Data shown:
----------------

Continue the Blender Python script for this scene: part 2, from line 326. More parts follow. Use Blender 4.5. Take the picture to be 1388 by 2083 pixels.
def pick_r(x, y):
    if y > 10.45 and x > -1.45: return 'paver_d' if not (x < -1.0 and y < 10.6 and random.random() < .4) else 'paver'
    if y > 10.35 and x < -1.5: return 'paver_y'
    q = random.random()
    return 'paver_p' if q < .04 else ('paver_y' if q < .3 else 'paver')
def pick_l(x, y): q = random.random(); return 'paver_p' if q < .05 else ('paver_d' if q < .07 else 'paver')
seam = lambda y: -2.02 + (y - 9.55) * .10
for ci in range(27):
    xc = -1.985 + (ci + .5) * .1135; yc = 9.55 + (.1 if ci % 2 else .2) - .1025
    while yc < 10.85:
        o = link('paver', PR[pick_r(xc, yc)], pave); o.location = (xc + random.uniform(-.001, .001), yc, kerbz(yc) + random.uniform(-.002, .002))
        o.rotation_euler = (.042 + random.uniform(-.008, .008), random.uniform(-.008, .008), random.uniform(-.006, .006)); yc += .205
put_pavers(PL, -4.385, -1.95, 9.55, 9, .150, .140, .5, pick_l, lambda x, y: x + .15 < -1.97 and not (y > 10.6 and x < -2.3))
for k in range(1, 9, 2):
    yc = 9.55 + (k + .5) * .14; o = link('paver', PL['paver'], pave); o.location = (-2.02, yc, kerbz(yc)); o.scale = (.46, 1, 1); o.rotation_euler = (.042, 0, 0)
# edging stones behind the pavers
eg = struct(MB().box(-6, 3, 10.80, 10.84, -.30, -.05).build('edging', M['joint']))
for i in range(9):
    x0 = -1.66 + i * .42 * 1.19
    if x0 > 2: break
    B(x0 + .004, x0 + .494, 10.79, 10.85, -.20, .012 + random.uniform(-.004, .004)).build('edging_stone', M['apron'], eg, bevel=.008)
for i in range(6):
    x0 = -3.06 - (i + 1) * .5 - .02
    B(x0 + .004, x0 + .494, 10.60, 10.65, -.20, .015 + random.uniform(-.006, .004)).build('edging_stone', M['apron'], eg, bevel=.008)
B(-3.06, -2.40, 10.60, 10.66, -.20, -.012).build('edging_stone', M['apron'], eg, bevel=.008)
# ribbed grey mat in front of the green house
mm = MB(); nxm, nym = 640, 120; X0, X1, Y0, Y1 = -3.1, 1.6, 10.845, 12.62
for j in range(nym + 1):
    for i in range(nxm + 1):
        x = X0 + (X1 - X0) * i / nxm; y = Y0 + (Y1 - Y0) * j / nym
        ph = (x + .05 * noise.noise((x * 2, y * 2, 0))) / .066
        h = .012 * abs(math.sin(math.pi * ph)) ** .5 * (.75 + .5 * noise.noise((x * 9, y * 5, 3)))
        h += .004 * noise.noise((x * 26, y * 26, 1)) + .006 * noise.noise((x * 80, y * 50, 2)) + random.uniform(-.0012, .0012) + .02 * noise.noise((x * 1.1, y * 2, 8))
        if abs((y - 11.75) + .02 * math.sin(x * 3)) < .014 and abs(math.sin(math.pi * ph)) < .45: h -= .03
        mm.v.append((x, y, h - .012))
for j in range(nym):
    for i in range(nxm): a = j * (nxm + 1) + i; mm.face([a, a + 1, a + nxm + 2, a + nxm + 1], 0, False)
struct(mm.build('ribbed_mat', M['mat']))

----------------

Exercise directions: Working from the material above, retype it in its entirety without change.

Solution to this exercise:
Continue the Blender Python script for this scene: part 2, from line 326. More parts follow. Use Blender 4.5. Take the picture to be 1388 by 2083 pixels.
def pick_r(x, y):
    if y > 10.45 and x > -1.45: return 'paver_d' if not (x < -1.0 and y < 10.6 and random.random() < .4) else 'paver'
    if y > 10.35 and x < -1.5: return 'paver_y'
    q = random.random()
    return 'paver_p' if q < .04 else ('paver_y' if q < .3 else 'paver')
def pick_l(x, y): q = random.random(); return 'paver_p' if q < .05 else ('paver_d' if q < .07 else 'paver')
seam = lambda y: -2.02 + (y - 9.55) * .10
for ci in range(27):
    xc = -1.985 + (ci + .5) * .1135; yc = 9.55 + (.1 if ci % 2 else .2) - .1025
    while yc < 10.85:
        o = link('paver', PR[pick_r(xc, yc)], pave); o.location = (xc + random.uniform(-.001, .001), yc, kerbz(yc) + random.uniform(-.002, .002))
        o.rotation_euler = (.042 + random.uniform(-.008, .008), random.uniform(-.008, .008), random.uniform(-.006, .006)); yc += .205
put_pavers(PL, -4.385, -1.95, 9.55, 9, .150, .140, .5, pick_l, lambda x, y: x + .15 < -1.97 and not (y > 10.6 and x < -2.3))
for k in range(1, 9, 2):
    yc = 9.55 + (k + .5) * .14; o = link('paver', PL['paver'], pave); o.location = (-2.02, yc, kerbz(yc)); o.scale = (.46, 1, 1); o.rotation_euler = (.042, 0, 0)
# edging stones behind the pavers
eg = struct(MB().box(-6, 3, 10.80, 10.84, -.30, -.05).build('edging', M['joint']))
for i in range(9):
    x0 = -1.66 + i * .42 * 1.19
    if x0 > 2: break
    B(x0 + .004, x0 + .494, 10.79, 10.85, -.20, .012 + random.uniform(-.004, .004)).build('edging_stone', M['apron'], eg, bevel=.008)
for i in range(6):
    x0 = -3.06 - (i + 1) * .5 - .02
    B(x0 + .004, x0 + .494, 10.60, 10.65, -.20, .015 + random.uniform(-.006, .004)).build('edging_stone', M['apron'], eg, bevel=.008)
B(-3.06, -2.40, 10.60, 10.66, -.20, -.012).build('edging_stone', M['apron'], eg, bevel=.008)
# ribbed grey mat in front of the green house
mm = MB(); nxm, nym = 640, 120; X0, X1, Y0, Y1 = -3.1, 1.6, 10.845, 12.62
for j in range(nym + 1):
    for i in range(nxm + 1):
        x = X0 + (X1 - X0) * i / nxm; y = Y0 + (Y1 - Y0) * j / nym
        ph = (x + .05 * noise.noise((x * 2, y * 2, 0))) / .066
        h = .012 * abs(math.sin(math.pi * ph)) ** .5 * (.75 + .5 * noise.noise((x * 9, y * 5, 3)))
        h += .004 * noise.noise((x * 26, y * 26, 1)) + .006 * noise.noise((x * 80, y * 50, 2)) + random.uniform(-.0012, .0012) + .02 * noise.noise((x * 1.1, y * 2, 8))
        if abs((y - 11.75) + .02 * math.sin(x * 3)) < .014 and abs(math.sin(math.pi * ph)) < .45: h -= .03
        mm.v.append((x, y, h - .012))
for j in range(nym):
    for i in range(nxm): a = j * (nxm + 1) + i; mm.face([a, a + 1, a + nxm + 2, a + nxm + 1], 0, False)
struct(mm.build('ribbed_mat', M['mat']))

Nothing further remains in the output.